Second, we take as a given that lenders to America will continue to throw good money after bad in order to maintain the value of their existing USD-denominated holding and, importantly, be able to continue to export to the US consumer markets. But this is not a given. Other growing markets exist for those products; the pipeline increasingly is becoming diversified for exporters like Japan (which shifts to the high-end PRC market, among other places), the PRC (Russia, the EU, NDCs in East Asia, India) and elsewhere. And it is a truism that creditors tend to keep lending in an effort to keep their existing investments intact; current analysis of the situtation largely ignores the concept of sunk costs, whereby there is indeed a point where throwing good money after bad becomes a losing proposition. Which is why good creditors reserve for losses, and increase those reserves when the losses become more likely. And, once they've achieved adequate coverage, there's no reason to be quite so diligent about how the accident comes to pass. If the accident has already been priced into ones expectations, it has already taken place, after all. And so, the IMF saw fit to pull the plug on Buenos Aires, and Argentina saw a helluva financial crisis.
When I was a kid, the franc was worth 25 cents US. Right now, its worth more like 20 cents, triangulating via the Euro. I can see it going easily to 25 cents or more. Other Western Europeans can probably come up with similar statistics. But this is largely irrelevant in and of itself to America's economic prospects; we are simply a contributing factor to the mosaic which is a mess waiting to unravel.
The real pain hits when the same things happen with the renminbi and the yen. And then what? The US produces less and less stuff, so it's not like it can export itself out of this. Again, like Argentina, when the boom falls, it will be painful to average citizens. And I think we all remember what happened in Argentina. Of course, the good news is that only after such a crisis and misery befalling Argentina's middle class was real reform possible, and poverty rates are falling, economic growth robust, and the neo-liberal orthodoxy has been chucked away like the cheap, ill-fitting suit it always was.

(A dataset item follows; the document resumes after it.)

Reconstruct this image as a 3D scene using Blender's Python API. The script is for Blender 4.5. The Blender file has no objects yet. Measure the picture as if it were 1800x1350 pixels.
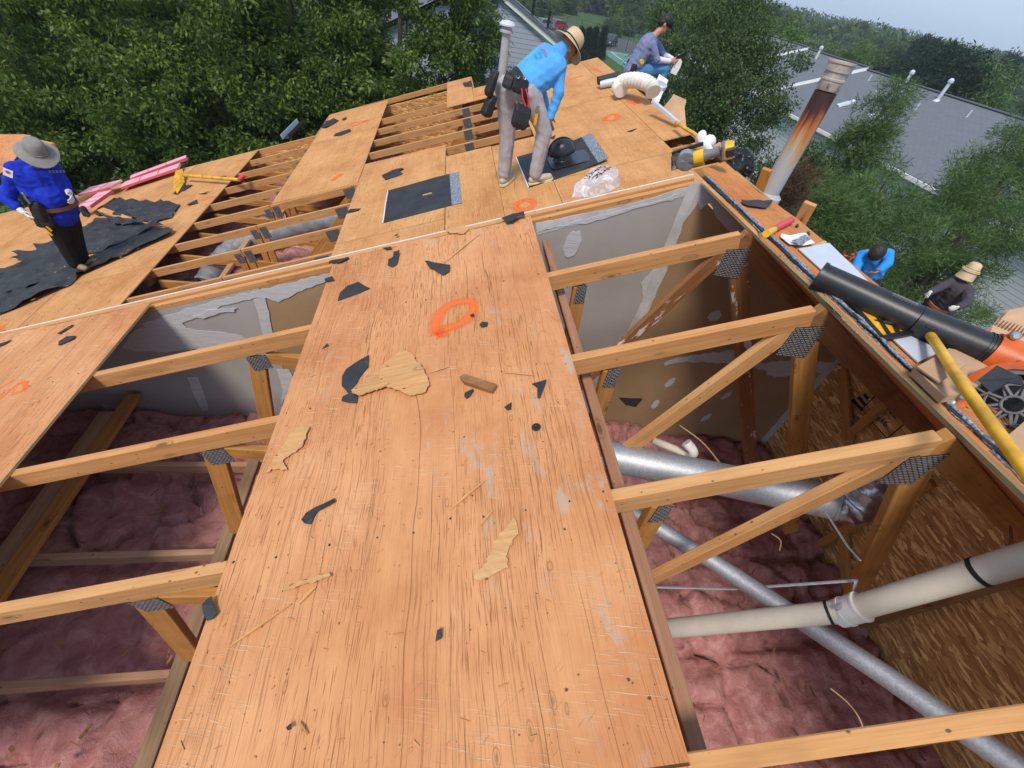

In any event, one thing is clear. The US dollar has nowhere to go but down. It's simply a matter of time. It's impossible to predict, as with any forecast of bubbles bursting, to predict day that Americans, middle-class on up, be forced to live within their means, but the the day will come - that much is easy to predict. Unpredictable is what follows, both in terms of global economic impact, and internal political impact in the US.
When the boom falls on the US dollar (and in truth, its not a matter of if, it's a matter of when, and how), it is likely that the currency will inexorably forfeit its role as premier reserve currency. It may happen as it did to Sterling - over a long period of time. Or it may, somewhat less probably, happen via a shock or two.
Will the Euro take its place? In my opinion, probably not. Rather, what will begin to emerge will be more multilaterally-managed reserves, much like the modern multinational corporation manages currency risk. This involves baskets of currencies on reserve, in direct proportion to the currency inflows and outflows forecasted in the future with ones major trading partner. And, given that the EU is the leading trader in the world, the Euro will be a major reserve currency. But so will Chinese yuan, Japanese yen, a less-weighted US dollar, and perhaps Indian rupees as well. The Euro may get a favorable bias in your typical central banker's allocation model, much like Swiss francs get today, on the basis of its historically tight monetary policy (and whether this is a good thing or not is a topic for a different discussion). But given the increasingly multilateral nature of trade, it is likely that the days of massively preferential terms of reserve for one currency or the other are going to be over, probably sooner than later.